Crédit : Peter Edel, Cabaret-Récitation – Janvier 1944, camp de Sachsenhausen. © Gedenkstätte und Museum Sachsenhausen

Musique : Jan Vala, Kartoszki !, 1942

Enregistrement de 1970 (1’25)

Alexander Kulisiewicz, chant et guitare

Collection particulière Krzystof Kulisiewicz

FÊTES RELIGIEUSES AUTORISÉES

Lorsqu’elles tombent un dimanche, les fêtes chrétiennes peuvent donner lieu à des concerts d’envergure.

L’orchestre du camp interprète alors musique savante, musique légère et chants traditionnels.

Si elles tombent en semaine, des soirées sont autorisées après la journée de travail. La musique vocale prédomine, accompagnée d’un ou deux instruments.
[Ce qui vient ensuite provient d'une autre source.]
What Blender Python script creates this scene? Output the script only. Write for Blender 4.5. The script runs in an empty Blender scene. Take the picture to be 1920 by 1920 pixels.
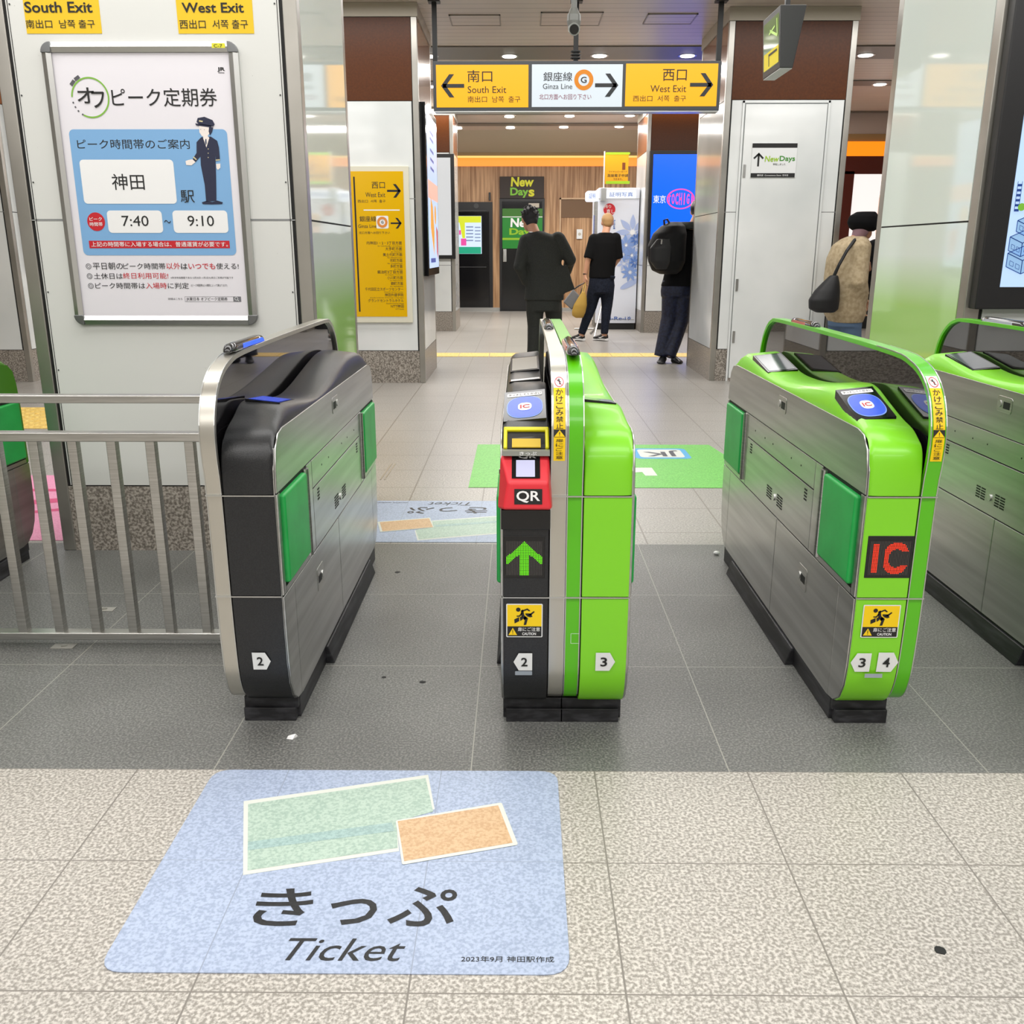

Lors de ces soirées propices à la nostalgie, chacun interprète les mélodies traditionnelles de son pays, des chansons à la mode, mais aussi des compositions écrites pour l’occasion.

La célébration des fêtes juives n’est pas autorisée dans les camps de concentration.

 

 

Crédit : Pierre Gros, « Chanson créée à la Noël 1944 » – Décembre 1944, camp de Leipzig-Thekla, annexe de Buchenwald. © Akademie der Künste, Berlin

Musique : Aristide Bruant, Belleville-Ménilmontant, 1889

Enregistrement de 1911 (0’58)

Aristide Bruant, chant

© Pathé

 

BÂTIMENTS SERVANT AUX ACTIVITÉS CULTURELLES

Focus – le chant des Marais

Le Börgermoorlied, plus connu en France sous le titre de Chant des marais, est devenu après la guerre le chant de mémoire de tous les déportés.

Composé en 1933 par Langhoff et deux codétenus au camp de Börgermoor, il décrit la dure réalité de ceux qui se surnomment « soldats du marais », mais exprime aussi l’espoir d’un retour à la maison.

Le chant remporte un succès immédiat, tant chez les détenus que chez les gardes SS, qui s’identifient tous aux « soldats du marais ».

Focus – Musiques dans les garnisons SS

Dans certains camps de concentration, des bâtiments peuvent servir à l’organisation de concerts ou de spectacles de plus grande envergure, le dimanche ou en soirée. Il s’agit souvent du cinéma du camp.

Là encore, on joue chansons sentimentales à la mode, musique légère, musique savante, extraits d’opérettes ou encore numéros de cabaret.

L’entrée est payante ou sur invitation et seule une minorité de détenus privilégiés y a accès.

 

 

Crédit : Anonyme, Spectacle Songe des mers du Sud; 16 juin 1944, camp de Buchenwald. © Musée national Auschwitz-Birkenau

Musique : 12 Minuten mit Peter Kreuder

Enregistrement de 1941 (2’22)

Orchester des deutschen Opernhaus, Berlin

Peter Kreuder, direction

Telefunken

Focus – Musique clandestine

Dans les camps de concentration, malgré la surveillance omniprésente et les interdictions, des activités musicales clandestines ont fréquemment lieu.

Le répertoire vocal est majoritaire : généralement, des mélodies connues sont parodiées avec de nouvelles paroles dénonçant la situation.

La circulation en cachette du texte, permet de « chanter en silence » dans sa tête, à la lecture des paroles et du titre de la mélodie choisie.

Des chants sont également entonnés à voix basse dans les latrines, seul endroit du camp où la puanteur tient les SS à distance en journée.